The case that prompted the SBI lab review also hinged on blood evidence from a car, and it ended in the exoneration of a man who spent 16 years in custody for a murder he didn't commit. At Greg Taylor's innocence hearing this year, attorneys proved there was no blood on his SUV despite a previous SBI report indicating there was. An SBI agent testified this year that the agency had a policy of writing on lab reports that a test showed "chemical indications for the presence of blood" even when a follow-up test didn't confirm that result.
The outside report by two former federal law enforcement officials does not conclude that any innocent people were convicted, and in some cases there was additional evidence or admissions of guilt. But based on the report, Attorney General Roy Cooper has ordered prosecutors and defense lawyers to check whether tainted lab reports helped lead to confessions or pleas.
Lawyers for inmates on death row, including some not included in the audit, are already meeting or planning to meet with their clients, said Gerda Stein, spokeswoman for the Center on Death Penalty Litigation.
"We need to reinvestigate the case of every single person on death row," she said.

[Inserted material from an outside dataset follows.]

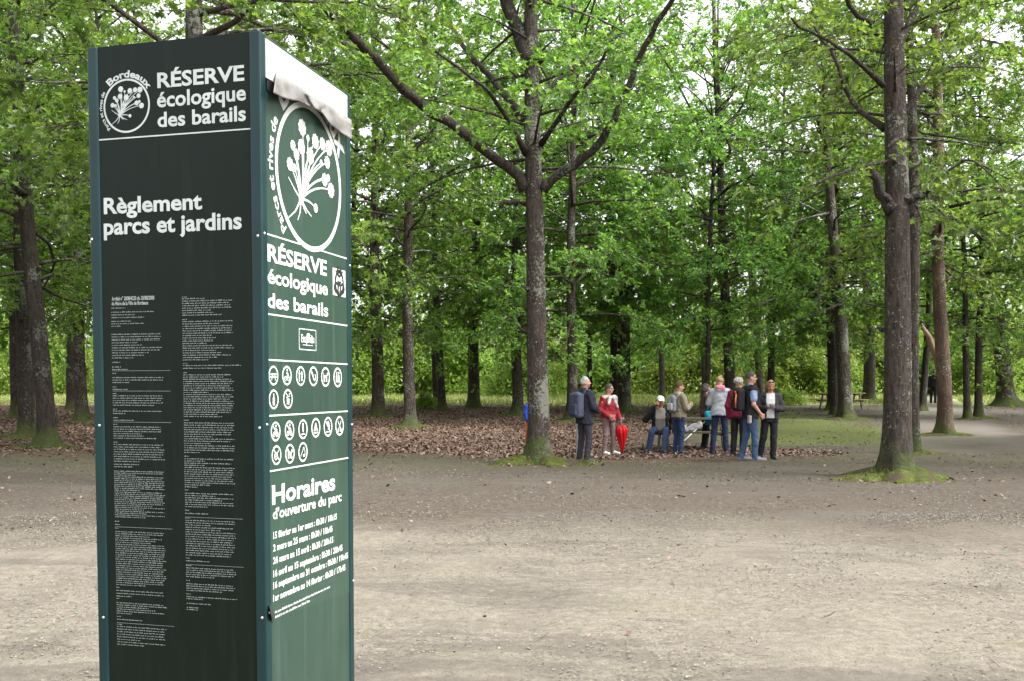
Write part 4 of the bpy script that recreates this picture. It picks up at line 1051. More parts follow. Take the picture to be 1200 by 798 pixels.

Attorney David Rudolf, who represented author Mike Peterson in a high-profile murder case, said he would review testimony given in that trial by the SBI agent involved in five cases the report characterizes as the most egregious violations.
Peterson's case was not flagged in the SBI report this week, but Rudolf said the review only begins to expose how agents can stretch or hide the truth.
"That's the tip of the iceberg," Rudolf said. "If they're willing to hide the truth in one circumstance, how can you not assume that they were not willing to do it in a much easier circumstance to do it?"